**WHAT IS NEEDED**
Find the lines with "from" in them and copy them out.

**SOURCE DATA**
········

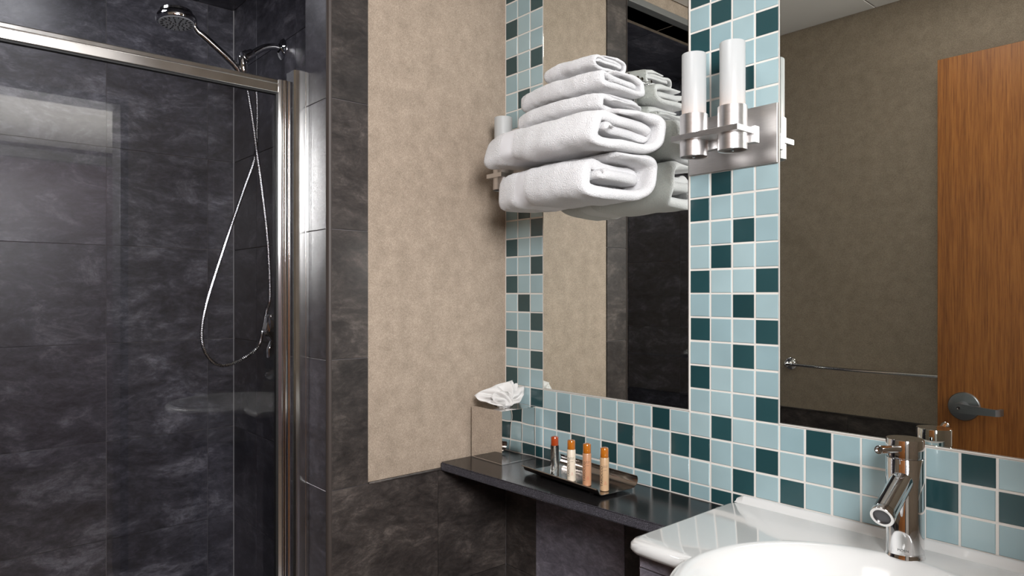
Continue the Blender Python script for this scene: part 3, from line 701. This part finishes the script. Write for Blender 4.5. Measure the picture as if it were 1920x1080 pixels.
def tissue(out, c, sd, amp, K=6):
    outx = [(.036, -.1433, -.2656), (.0515, -.1255, -.2517), (.0589, -.0866, -.2391), (.0603, -.0546, -.236), (.0687, -.0300, -.2304), (.0612, -.0239, -.2456), (.0679, -.0173, -.2514), (.0662, -.008, -.2609), (.0764, -.009, -.2735), (.0846, -.0215, -.2848), (.0953, -.0377, -.290), (.0971, -.0733, -.2910), (.0942, -.107, -.289), (.0761, -.1277, -.282), (.0547, -.137, -.2745)]
    n = len(out); bm = bmesh.new(); rows = []
    ring = []
    for i in range(n):
        for h in range(K):
            a, b_ = Vector(out[i]), Vector(out[(i + 1) % n]); ring.append(a.lerp(b_, h / K))
    N_ = len(ring); T = 14
    for j in range(T + 1):
        s = j / T; row = []
        for i, p in enumerate(ring):
            a = 2 * PI * i / N_; base = c + Vector((.012 * math.cos(a), -.020 * math.sin(a) * -1, 0))
            q = base.lerp(p, s); env = math.sin(PI * min(s * .9 + .05, 1))
            q += Vector((1, .2, .15)) * (.013 * env * math.sin(i * .62 + s * 2.2)) + Vector((noise.noise(q * 55 + Vector((sd, 0, 0))), noise.noise(q * 55 + Vector((9, 0, 0))), noise.noise(q * 48 + Vector((0, 9, 0))))) * amp * env
            q.z += .010 * env * abs(math.sin(i * .21 + 1))
            q.z = max(q.z, -.2935 + .0004) if s > .15 else q.z
            row.append(bm.verts.new(q))
        rows.append(row)
    for r0, r1 in zip(rows, rows[1:]):
        for i in range(N_): bm.faces.new((r0[i], r0[(i + 1) % N_], r1[(i + 1) % N_], r1[i]))
    return bm
OUT1 = [(.036, -.1433, -.2656), (.0515, -.1255, -.2517), (.0589, -.0866, -.2391), (.0603, -.0546, -.236), (.0657, -.0330, -.2304), (.0632, -.0300, -.243), (.0679, -.0190, -.240), (.0672, -.018, -.2520), (.0762, -.004, -.2480), (.0846, -.009, -.2700), (.0953, -.0377, -.288), (.0971, -.0733, -.2910), (.0942, -.107, -.289), (.0761, -.1277, -.282), (.0547, -.137, -.2745)]
OUT2 = [(.0700, -.1150, -.2700), (.0760, -.1010, -.2560), (.0800, -.0850, -.2520), (.0840, -.0700, -.2570), (.0860, -.0640, -.2680), (.0900, -.0560, -.2760), (.0950, -.0500, -.2850), (.1000, -.0700, -.2905), (.0960, -.0900, -.2880), (.0860, -.1080, -.2800)]
tbm = tissue(OUT1, Vector((.074, -.0725, -.2965)), 0, .005); merge(tbm, tissue(OUT2, Vector((.082, -.0745, -.2962)), 4, .004))
o = obj('tissue', tbm, tissue_mat, None, smooth=True); tag(o, 'crumpled white tissue pulled up out of the polished tissue box', 'tissue')
sm_ = o.modifiers.new('soft', 'SOLIDIFY'); sm_.thickness = .0003

# ---------------------------------------------------------------- amenity tray and bottles
TZ = -.4235
def tray():
    t = thing('amenity_tray', (.36, -.10, ZT), 'dark polished metal tray with curled long edges holding four bottles', 'tray')
    prof = [(-.006, .0135), (-.0045, .0150), (-.0015, .0145), (.0015, .010), (.004, .004), (.008, .0008), (.014, 0), (.098, 0), (.108, .0015), (.115, .006), (.1185, .012), (.1190, .018), (.1175, .0225), (.1150, .0245)]
    pf = [Vector((p[0], p[1])) for p in prof]; th = .0011
    nr = []
    for i, p in enumerate(pf):
        d = (pf[min(i + 1, len(pf) - 1)] - pf[max(i - 1, 0)]).normalized(); nr.append(Vector((-d.y, d.x)))
    poly = [(p.x, p.y) for p in pf] + [(p.x - q.x * th, p.y - q.y * th) for p, q in list(zip(pf, nr))[::-1]]
    b = bmesh.new(); L0, L1 = .232, .489
    prism(b, [(y - .1525, z + TZ) for y, z in poly], 'x', L0, L1)
    rot = Matrix.Rotation(R(-4.5), 4, 'Z'); c0 = Vector((.36, -.10, 0))
    for v_ in b.verts: v_.co = rot @ (v_.co - c0) + c0
    k = M('tray_metal'); vv = k.coord(rnd=False); k.set(Base_Color=(.30, .28, .265, 1), Metallic=1.0, Roughness=.16); k.bump(k.noise(vv, 300, 2), .05, .0006)
    obj('pan', b, k.m, t, smooth=True, auto=40)
    for dx, dy in ((-.09, -.03), (.09, -.03), (-.09, .03), (.09, .03)):
        b = bmesh.new(); p = rot @ Vector((dx, dy, 0)) + c0; lathe(b, [(.0001, 0), (.008, 0), (.008, TZ - th - ZT - .0001), (.0001, TZ - th - ZT - .0001)], (p.x, p.y, ZT + .0001), seg=14); obj('foot', b, rubber, t)
tray()
cap_mat = M('cap_amber').set(Base_Color=(*rgb(208, 122, 32), 1), Roughness=.12); cap_mat.b.inputs['Transmission Weight'].default_value = .35; cap_mat.b.inputs['Coat Weight'].default_value = 1; cap_mat = cap_mat.m
cap_red = M('cap_rust').set(Base_Color=(*rgb(160, 62, 22), 1), Roughness=.15, Coat_Weight=1.0).m
bottle_clear = M('bottle_clear'); bottle_clear.set(Base_Color=(.95, .96, .96, 1), Roughness=.03); bottle_clear.b.inputs['Transmission Weight'].default_value = 1; bottle_clear = bottle_clear.m
face_ang = lambda x, y: math.atan2(-1.2517 - y, 1.4578 - x)
def bottle(x, y, body, cap, label, part_label, has_fill=False):
    z = TZ + .0004; r = .0097; t = thing('bottle', (x, y, z), label, 'bottle', 'small amenity bottles on the tray')
    b = bmesh.new(); lathe(b, [(.0001, 0), (r - .001, 0), (r, .001), (r, .0700), (r - .0006, .0712), (.0065, .0716), (.0065, .078), (.0001, .078)], (x, y, z), seg=32); obj('body', b, body, t, smooth=True, auto=40)
    b = bmesh.new(); lathe(b, [(.0001, .0718), (.0088, .0718), (.0090, .073), (.0088, .0905), (.0080, .0918), (.0001, .0918)], (x, y, z), seg=28); obj('cap', b, cap, t, smooth=True, auto=40, label=part_label)
    b = bmesh.new(); lathe(b, [(.0001, .0919), (.0055, .0919), (.0055, .0926), (.0001, .0926)], (x, y, z), seg=20); obj('cap_button', b, cap, t, smooth=True, auto=40)
    a = face_ang(x, y)
    lettering('brand_lettering', 'TAROCCO', .0080, t, ink, (x, y, z + .032), r, a - .62, rot90=True, spread=1.12)
    for dz, s in ((.0545, 'Hydrating'), (.0515, 'Shampoo'), (.0455, 'sicilian')): lettering('small_print', s, .0024, t, ink, (x, y, z + dz), r, a + .18)
    for dz, s in ((.0205, 'olio'), (.0180, 'oliva'), (.0155, 'arancia')): lettering('small_print', s, .0022, t, ink_red if body is not bottle_clear else ink, (x, y, z + dz), r, a + .2)
    return t
def plastic(n_, c_): return M(n_).set(Base_Color=(*c_, 1), Roughness=.28, Subsurface_Weight=.0, Coat_Weight=.4).m
bottle(.3105, -.1185, bottle_clear, cap_red, 'clear bottle with rust cap, leftmost on the tray', None)
bottle(.3640, -.1185, plastic('lotion_white', rgb(222, 208, 188)), cap_mat, 'cream white bottle with amber cap, second from the left', None)
bottle(.4125, -.1190, plastic('gel_peach', rgb(188, 138, 104)), cap_mat, 'peach pink bottle with amber cap, third from the left', None)
bottle(.4650, -.1205, plastic('shampoo_tan', rgb(194, 160, 124)), cap_mat, 'tan beige bottle with amber cap, rightmost on the tray', None)
# lotion dip tube in the clear bottle
b = bmesh.new(); tube(b, spline([(.3105, -.1185, TZ + .069), (.3115, -.118, TZ + .040), (.3125, -.1175, TZ + .022), (.3065, -.1205, TZ + .010)], 6), .0011, 8)
for o in bpy.data.objects:
    if o.name == 'bottle': obj('dip_tube', b, plain('tube_white', rgb(220, 215, 205), .4), o, smooth=True)

# ---------------------------------------------------------------- door (open flat along the left wall) and towel bar, both seen in the mirror
DF = -1.290
door = S('door_1', B(.669, 1.474, DF - .044, DF, FLOOR + .01, .764, bev=.0012), wood)
hx, hz = .7450, -.3575
b = bmesh.new(); lathe(b, [(.0455, 0), (.0455, .003), (.043, .007), (.030, .009), (.0001, .009)], (hx, DF, hz), (0, 1, 0), 40); obj('handle_rose', b, gray_metal, door, smooth=True, auto=35)
b = bmesh.new(); lathe(b, [(.0175, .008), (.0165, .045), (.0150, .054), (.0001, .055)], (hx, DF, hz), (0, 1, 0), 28)
lev = [(-.008, .0135), (.115, .0105), (.128, .0095)]
lb = bmesh.new()
stn = [(-.012, .012, .050), (.0, .0150, .051), (.03, .0135, .052), (.085, .0105, .053), (.098, .0105, .052), (.106, .0105, .046), (.109, .0105, .030), (.110, .0100, .016)]
rg = []
for i, (dx, hh, dy) in enumerate(stn):
    if i < 5: q = [(dx, dy - .005, -hh), (dx, dy + .004, -hh), (dx, dy + .004, hh), (dx, dy - .005, hh)]
    else: q = [(dx - .008, dy - .002, -hh), (dx, dy + .002, -hh), (dx, dy + .002, hh), (dx - .008, dy - .002, hh)]
    rg.append([lb.verts.new((hx + a_, DF + b_, hz - .001 + c_ - dx * .03)) for a_, b_, c_ in q])
for a_, b_ in zip(rg, rg[1:]):
    for i in range(4): lb.faces.new((a_[i], a_[(i + 1) % 4], b_[(i + 1) % 4], b_[i]))
lb.faces.new(rg[0]); lb.faces.new(rg[-1]); merge(b, lb)
ob = obj('handle_lever', b, gray_metal, door, smooth=True, auto=35)
b = bmesh.new(); lathe(b, [(.0052, 0), (.0052, .0022), (.0036, .0022), (.003, .0008), (.0001, .0008)], (hx, DF + .0545, hz), (0, 1, 0), 20); obj('key_cylinder', b, chrome_soft, door, smooth=True, auto=35)
for zz in (.55, -.25, -1.05):
    b = bmesh.new(); lathe(b, [(.0001, 0), (.007, 0), (.007, .09), (.0001, .09)], (1.4815, DF - .006, zz), seg=16); obj('hinge', b, steel_cup, door, smooth=True, auto=40)

tbz = -.2730
br = thing('towel_bar', (.45, YF, tbz), 'slim round chrome towel bar on the taupe wall, seen in the wide mirror', 'towel bar')
b = bmesh.new(); tube(b, spline([(.1270, YF + .045, tbz), (.40, YF + .046, tbz - .003), (.76, YF + .046, tbz - .001)], 6), .0058, 14); obj('rod', b, chrome_soft, br, smooth=True, auto=50)
for xx in (.1270, .745):
    b = bmesh.new(); lathe(b, [(.024, 0), (.024, .005), (.020, .009), (.010, .012), (.009, .036), (.0115, .042), (.0001, .054)], (xx, YF, tbz), (0, 1, 0), 28); obj('mount', b, chrome_soft, br, smooth=True, auto=40)

# bathroom ceiling lamp (outside the frame)
cl = thing('ceiling_light', (.80, -.82, CEIL - .006), 'square flush ceiling lamp above the washbasin', 'ceiling lamp')
b = bmesh.new()
for a in ((.61, .99, -1.01, -.995), (.61, .99, -.645, -.63), (.61, .625, -.995, -.645), (.975, .99, -.995, -.645)): box(b, *a, CEIL - .022, CEIL - .006)
obj('frame', b, steel_cup, cl)
obj('diffuser', B(.626, .974, -.994, -.646, CEIL - .014, CEIL - .008), lamp_glow, cl)

# ---------------------------------------------------------------- bedroom beyond the doorway (seen as a reflection in the shower glass)
BX, BY0, BY1, BC = 4.55, -3.4, 1.4, 1.115
pale = plain('bedroom_paint', rgb(214, 211, 206), .8)
S('floor_bedroom', B(1.62, BX, BY0, BY1, FLOOR - .1, FLOOR), plain('bedroom_carpet', rgb(96, 84, 74), .95))
S('ceiling_bedroom', B(1.62, BX, BY0, BY1, BC, BC + .1), pale)
S('wall_bedroom_far', B(BX, BX + .1, BY0, BY1, FLOOR, BC), plain('bedroom_far_paint', rgb(122, 106, 114), .8))
S('wall_bedroom_left', B(1.62, BX, BY0 - .1, BY0, FLOOR, BC), pale)
S('wall_bedroom_right', B(1.62, BX, BY1, BY1 + .1, FLOOR, BC), pale)
bm = B(1.615, 1.62, BY0, YF, FLOOR, BC); box(bm, 1.615, 1.62, .1, BY1, FLOOR, BC); box(bm, 1.615, 1.62, YF, .1, CEIL, BC)
S('wall_bedroom_near', bm, pale)
S('trim_3', B(BX - .06, BX, BY0, BY1, 1.005, 1.075), plain('soffit_grey', rgb(120, 118, 116), .7))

········

**TASK RESULT**
Continue the Blender Python script for this scene: part 3, from line 701. This part finishes the script. Write for Blender 4.5. Measure the picture as if it were 1920x1080 pixels.
bottle(.3640, -.1185, plastic('lotion_white', rgb(222, 208, 188)), cap_mat, 'cream white bottle with amber cap, second from the left', None)
bottle(.4125, -.1190, plastic('gel_peach', rgb(188, 138, 104)), cap_mat, 'peach pink bottle with amber cap, third from the left', None)